## begin Source data

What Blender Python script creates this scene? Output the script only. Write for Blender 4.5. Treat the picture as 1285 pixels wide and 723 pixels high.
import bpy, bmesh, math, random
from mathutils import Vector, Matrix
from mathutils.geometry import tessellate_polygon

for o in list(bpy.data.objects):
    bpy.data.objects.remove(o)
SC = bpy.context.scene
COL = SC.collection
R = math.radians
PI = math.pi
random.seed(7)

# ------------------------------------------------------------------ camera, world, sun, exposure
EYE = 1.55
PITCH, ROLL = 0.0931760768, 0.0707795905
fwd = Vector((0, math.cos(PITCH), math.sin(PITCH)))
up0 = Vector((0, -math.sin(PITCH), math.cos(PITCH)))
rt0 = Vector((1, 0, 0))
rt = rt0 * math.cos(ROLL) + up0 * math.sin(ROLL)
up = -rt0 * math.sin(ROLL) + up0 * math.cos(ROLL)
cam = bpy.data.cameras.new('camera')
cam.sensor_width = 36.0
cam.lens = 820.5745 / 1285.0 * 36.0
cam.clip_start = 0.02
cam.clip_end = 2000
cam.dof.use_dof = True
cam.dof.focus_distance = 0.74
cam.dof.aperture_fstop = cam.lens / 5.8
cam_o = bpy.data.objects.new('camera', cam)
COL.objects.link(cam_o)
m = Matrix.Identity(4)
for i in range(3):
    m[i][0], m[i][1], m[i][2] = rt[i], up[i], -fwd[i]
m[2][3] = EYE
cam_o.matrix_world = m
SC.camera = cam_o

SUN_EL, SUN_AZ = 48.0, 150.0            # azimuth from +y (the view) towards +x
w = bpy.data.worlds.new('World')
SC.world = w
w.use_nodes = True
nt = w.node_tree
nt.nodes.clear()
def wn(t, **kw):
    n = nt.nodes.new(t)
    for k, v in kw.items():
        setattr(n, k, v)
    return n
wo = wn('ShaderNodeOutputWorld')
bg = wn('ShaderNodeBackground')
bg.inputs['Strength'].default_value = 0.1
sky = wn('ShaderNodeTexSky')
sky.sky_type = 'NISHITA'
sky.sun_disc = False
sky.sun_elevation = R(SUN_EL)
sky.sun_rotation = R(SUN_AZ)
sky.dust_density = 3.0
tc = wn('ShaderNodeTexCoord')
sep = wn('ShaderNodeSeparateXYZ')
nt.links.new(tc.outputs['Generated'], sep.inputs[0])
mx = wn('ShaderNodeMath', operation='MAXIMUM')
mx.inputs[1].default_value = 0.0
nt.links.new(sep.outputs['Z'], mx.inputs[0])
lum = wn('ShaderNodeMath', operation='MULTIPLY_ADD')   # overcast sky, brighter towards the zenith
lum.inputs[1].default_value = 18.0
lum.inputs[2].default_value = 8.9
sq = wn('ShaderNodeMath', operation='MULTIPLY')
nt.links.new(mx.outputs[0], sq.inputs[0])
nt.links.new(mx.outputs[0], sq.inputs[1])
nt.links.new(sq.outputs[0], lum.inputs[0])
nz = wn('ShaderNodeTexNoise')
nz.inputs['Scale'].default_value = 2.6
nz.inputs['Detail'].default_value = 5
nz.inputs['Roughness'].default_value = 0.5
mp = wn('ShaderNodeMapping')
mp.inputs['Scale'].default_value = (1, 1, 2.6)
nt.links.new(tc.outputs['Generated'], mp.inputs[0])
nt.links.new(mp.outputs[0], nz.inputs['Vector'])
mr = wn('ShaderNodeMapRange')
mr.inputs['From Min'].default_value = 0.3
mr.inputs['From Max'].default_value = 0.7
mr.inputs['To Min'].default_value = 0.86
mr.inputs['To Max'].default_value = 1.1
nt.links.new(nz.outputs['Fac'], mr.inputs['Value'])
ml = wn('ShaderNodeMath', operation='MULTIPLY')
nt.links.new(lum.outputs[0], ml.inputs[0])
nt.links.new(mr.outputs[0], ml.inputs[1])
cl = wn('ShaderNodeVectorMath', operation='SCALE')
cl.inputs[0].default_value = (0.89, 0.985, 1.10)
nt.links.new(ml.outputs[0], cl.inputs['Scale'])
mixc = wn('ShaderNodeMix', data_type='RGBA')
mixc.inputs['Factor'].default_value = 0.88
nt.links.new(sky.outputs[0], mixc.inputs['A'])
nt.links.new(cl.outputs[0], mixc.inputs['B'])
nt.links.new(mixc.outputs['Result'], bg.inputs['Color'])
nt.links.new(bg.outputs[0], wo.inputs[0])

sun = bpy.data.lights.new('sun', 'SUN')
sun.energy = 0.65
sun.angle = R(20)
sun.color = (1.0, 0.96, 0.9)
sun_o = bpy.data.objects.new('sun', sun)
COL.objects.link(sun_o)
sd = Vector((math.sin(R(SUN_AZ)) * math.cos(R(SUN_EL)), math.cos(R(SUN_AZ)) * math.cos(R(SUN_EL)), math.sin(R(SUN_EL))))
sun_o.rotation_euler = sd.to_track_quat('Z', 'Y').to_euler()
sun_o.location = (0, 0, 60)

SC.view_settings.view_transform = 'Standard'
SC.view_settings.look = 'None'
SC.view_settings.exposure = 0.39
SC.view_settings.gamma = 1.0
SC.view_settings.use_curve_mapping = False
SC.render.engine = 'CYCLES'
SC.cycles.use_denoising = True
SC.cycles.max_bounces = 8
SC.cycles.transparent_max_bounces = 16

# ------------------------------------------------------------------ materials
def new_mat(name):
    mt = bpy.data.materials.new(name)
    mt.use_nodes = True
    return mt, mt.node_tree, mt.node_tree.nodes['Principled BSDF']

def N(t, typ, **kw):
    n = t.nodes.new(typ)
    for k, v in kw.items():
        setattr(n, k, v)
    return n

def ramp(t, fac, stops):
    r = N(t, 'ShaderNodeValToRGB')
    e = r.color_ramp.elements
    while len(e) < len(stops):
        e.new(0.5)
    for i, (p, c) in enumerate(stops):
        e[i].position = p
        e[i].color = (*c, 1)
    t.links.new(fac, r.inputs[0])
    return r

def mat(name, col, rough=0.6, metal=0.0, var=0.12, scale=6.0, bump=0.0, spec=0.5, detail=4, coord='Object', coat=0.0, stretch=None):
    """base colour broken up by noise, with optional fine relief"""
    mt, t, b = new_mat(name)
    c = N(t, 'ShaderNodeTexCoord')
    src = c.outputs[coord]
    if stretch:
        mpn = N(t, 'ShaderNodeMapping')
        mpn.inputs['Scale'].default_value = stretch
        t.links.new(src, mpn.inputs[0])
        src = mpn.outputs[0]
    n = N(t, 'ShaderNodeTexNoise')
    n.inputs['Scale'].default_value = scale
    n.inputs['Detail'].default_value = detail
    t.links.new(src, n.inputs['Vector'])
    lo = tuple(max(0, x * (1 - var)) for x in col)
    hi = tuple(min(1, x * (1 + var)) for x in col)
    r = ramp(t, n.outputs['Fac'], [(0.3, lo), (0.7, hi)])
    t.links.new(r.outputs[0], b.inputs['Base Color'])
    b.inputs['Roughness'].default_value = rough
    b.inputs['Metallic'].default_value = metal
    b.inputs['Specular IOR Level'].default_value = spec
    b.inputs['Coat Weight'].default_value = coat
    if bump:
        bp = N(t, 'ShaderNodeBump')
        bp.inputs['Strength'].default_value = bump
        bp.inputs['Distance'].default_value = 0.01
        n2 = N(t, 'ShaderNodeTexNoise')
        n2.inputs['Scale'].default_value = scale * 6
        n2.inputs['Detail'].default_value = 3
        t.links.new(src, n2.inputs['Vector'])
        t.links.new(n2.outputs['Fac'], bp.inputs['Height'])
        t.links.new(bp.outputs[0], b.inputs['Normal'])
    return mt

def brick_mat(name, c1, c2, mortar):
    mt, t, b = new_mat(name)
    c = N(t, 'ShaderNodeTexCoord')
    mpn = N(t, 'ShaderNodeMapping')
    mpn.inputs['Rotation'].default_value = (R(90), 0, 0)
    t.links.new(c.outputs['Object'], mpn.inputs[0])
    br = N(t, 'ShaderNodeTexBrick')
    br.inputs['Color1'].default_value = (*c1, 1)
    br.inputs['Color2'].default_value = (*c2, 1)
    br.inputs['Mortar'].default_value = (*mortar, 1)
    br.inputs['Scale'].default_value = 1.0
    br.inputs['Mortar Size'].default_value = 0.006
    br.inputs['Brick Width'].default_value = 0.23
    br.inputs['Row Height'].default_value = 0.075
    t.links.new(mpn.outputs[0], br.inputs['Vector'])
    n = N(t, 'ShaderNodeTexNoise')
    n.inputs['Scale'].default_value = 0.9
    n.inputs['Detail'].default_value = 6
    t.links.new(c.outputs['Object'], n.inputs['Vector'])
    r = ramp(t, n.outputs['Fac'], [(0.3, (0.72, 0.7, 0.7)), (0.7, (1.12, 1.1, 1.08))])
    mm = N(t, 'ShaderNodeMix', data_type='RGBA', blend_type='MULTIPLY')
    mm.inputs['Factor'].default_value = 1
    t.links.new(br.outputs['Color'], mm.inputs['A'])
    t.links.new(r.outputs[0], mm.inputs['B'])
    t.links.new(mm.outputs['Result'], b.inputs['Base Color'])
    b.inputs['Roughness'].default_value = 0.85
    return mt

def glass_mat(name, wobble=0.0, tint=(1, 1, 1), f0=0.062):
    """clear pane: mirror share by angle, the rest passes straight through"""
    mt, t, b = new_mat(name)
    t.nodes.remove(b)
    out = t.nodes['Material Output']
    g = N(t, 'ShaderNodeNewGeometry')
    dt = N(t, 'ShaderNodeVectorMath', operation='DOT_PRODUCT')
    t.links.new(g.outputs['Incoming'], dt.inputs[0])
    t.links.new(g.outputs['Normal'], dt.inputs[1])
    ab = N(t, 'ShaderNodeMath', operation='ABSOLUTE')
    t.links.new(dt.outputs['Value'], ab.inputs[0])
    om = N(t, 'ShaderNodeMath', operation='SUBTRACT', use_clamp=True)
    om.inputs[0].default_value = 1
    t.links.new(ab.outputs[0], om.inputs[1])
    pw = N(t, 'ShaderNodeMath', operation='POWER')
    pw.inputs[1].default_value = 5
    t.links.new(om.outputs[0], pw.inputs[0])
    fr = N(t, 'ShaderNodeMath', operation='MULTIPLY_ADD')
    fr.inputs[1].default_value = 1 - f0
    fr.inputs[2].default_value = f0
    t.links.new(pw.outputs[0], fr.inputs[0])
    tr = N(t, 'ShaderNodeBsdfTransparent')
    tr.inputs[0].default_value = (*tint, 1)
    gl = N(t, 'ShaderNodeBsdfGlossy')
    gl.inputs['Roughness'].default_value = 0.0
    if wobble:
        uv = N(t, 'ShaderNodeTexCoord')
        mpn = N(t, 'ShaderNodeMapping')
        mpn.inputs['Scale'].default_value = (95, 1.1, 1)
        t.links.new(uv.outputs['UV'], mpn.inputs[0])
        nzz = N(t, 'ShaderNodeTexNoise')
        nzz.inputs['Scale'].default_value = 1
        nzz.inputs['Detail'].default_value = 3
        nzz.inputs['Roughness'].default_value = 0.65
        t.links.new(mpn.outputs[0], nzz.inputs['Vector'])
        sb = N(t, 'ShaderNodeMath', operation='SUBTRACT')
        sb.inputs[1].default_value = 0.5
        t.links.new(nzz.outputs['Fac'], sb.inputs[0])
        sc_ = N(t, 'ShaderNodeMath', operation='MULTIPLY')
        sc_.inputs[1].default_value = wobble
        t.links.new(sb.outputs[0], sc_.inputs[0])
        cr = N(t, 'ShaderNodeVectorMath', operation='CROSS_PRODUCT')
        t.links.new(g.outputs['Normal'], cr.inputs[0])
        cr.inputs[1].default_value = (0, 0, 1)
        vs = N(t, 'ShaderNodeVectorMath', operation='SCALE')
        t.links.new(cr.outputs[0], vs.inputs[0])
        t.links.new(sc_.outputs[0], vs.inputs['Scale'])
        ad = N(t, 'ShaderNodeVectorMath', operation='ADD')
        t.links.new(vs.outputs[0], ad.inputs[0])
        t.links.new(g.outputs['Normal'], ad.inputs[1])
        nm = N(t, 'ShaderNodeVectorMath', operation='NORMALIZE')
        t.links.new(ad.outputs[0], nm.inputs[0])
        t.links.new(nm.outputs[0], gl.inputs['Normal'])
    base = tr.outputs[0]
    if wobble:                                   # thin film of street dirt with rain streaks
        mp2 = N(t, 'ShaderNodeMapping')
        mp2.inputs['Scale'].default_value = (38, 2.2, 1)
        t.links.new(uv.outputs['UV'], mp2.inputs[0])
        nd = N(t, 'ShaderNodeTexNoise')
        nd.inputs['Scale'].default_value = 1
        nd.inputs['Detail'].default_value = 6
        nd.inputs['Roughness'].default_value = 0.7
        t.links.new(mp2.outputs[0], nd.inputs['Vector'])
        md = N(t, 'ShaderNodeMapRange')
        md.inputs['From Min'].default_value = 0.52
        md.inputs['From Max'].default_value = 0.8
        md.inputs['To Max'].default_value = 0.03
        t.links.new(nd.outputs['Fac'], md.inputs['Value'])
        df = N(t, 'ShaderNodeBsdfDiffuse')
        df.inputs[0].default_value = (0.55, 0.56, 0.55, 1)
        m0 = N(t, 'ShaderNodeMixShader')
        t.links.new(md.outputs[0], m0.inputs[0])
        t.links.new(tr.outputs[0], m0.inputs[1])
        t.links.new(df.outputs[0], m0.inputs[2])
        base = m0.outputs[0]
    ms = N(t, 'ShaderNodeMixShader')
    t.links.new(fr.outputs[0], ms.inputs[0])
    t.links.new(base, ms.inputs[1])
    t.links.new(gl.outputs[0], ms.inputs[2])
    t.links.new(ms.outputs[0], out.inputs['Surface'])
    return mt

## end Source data

> **What to do**:
Write out exactly, please, the lines beginning at the start of the material and ending with the line that holds "from mathutils.geometry import", both included.

> **Written answer**:
What Blender Python script creates this scene? Output the script only. Write for Blender 4.5. Treat the picture as 1285 pixels wide and 723 pixels high.
import bpy, bmesh, math, random
from mathutils import Vector, Matrix
from mathutils.geometry import tessellate_polygon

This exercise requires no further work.